The fundamental goal of the GEAR UP program is to increase the likelihood that low-income students enroll in college through interventions beginning in middle school. The Rhode Island GEAR UP Program has created very strong gains for this cohort of middle school students. These youngsters progressed through middle and high school with a reduced chance of faltering on the way. They were substantially more likely to earn their high school diploma on time and, upon graduating high school had a large absolute and relative college enrollment advantage. The cumulative impact of GEAR UP on these youngsters who entered the sixth grade back in 2007 was to increase their chance of enrolling in college by more than one-third (37%). These are very encouraging findings for the College Crusade of Rhode Island, but more importantly, they suggest a path forward for New England educators in improving college opportunity for the region’s economically disadvantaged students.
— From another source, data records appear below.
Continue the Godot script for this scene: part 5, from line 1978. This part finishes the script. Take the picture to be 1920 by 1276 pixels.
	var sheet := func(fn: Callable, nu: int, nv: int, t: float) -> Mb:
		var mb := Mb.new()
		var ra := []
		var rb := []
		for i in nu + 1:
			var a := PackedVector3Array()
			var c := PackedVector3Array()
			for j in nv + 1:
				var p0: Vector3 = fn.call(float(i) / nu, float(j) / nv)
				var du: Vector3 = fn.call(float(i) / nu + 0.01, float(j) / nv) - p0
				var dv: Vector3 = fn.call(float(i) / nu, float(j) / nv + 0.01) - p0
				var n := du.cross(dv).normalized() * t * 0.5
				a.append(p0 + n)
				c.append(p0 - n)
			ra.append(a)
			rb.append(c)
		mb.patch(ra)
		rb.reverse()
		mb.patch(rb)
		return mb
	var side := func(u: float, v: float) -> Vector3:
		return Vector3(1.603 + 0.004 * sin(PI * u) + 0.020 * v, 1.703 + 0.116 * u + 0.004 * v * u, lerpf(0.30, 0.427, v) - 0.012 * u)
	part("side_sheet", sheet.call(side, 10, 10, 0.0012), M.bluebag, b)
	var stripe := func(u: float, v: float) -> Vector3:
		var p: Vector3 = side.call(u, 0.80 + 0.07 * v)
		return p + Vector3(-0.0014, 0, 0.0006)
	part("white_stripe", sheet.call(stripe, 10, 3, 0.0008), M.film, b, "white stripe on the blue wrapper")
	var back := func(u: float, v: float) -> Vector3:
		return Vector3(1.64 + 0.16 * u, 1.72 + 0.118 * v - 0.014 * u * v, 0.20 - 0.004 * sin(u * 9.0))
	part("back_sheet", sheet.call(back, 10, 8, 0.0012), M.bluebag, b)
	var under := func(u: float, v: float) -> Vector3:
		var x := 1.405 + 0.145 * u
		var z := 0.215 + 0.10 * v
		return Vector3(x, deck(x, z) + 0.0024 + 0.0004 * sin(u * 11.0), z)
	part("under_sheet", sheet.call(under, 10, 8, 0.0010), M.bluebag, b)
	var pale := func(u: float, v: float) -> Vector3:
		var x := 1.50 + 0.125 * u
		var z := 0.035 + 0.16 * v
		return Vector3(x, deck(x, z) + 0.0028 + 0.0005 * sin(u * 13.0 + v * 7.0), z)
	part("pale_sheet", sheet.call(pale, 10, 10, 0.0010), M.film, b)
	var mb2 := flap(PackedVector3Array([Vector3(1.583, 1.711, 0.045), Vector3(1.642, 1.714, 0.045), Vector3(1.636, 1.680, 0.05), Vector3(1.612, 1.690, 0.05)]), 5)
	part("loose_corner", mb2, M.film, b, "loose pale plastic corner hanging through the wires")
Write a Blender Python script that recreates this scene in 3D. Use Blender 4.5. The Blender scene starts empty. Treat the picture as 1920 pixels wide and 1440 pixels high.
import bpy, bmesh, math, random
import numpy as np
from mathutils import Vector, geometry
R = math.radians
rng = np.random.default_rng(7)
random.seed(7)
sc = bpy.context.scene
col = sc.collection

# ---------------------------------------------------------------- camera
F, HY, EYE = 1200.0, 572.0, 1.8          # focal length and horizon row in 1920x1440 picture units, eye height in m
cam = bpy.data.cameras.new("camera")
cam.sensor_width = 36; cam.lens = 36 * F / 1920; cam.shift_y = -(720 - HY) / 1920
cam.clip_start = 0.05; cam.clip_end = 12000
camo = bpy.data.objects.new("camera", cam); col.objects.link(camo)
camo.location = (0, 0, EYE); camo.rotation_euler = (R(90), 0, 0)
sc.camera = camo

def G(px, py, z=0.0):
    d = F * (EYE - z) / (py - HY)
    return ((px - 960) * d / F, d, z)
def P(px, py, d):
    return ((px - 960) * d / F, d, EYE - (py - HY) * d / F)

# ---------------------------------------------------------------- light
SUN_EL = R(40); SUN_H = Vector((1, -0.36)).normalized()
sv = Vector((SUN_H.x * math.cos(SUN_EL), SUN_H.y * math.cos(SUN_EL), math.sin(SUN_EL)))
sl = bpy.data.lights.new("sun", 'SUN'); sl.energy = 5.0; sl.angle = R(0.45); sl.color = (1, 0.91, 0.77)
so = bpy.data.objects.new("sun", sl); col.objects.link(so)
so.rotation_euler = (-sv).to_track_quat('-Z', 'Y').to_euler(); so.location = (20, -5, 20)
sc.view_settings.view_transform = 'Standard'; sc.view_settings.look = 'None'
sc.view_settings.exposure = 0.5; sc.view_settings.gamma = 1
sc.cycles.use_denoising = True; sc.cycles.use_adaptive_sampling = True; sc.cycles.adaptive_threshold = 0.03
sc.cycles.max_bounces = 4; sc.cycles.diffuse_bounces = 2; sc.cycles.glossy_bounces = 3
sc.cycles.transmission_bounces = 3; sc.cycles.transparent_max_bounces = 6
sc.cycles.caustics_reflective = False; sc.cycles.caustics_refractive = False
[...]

Neeta P. Fogg is a research professor in the Center for Labor Markets and Policy at Drexel University. Paul E. Harrington is director of the center.


[1] Real world applications of random assignment suggest that actually assigning students to treatment and non-treatment groups is pretty difficult as potential enrollees and their parents often try quite hard to work around the random assignment process or seek similar program services at other locations.

[2] All findings presented in the paper are statistically significant at 95% or 99% levels.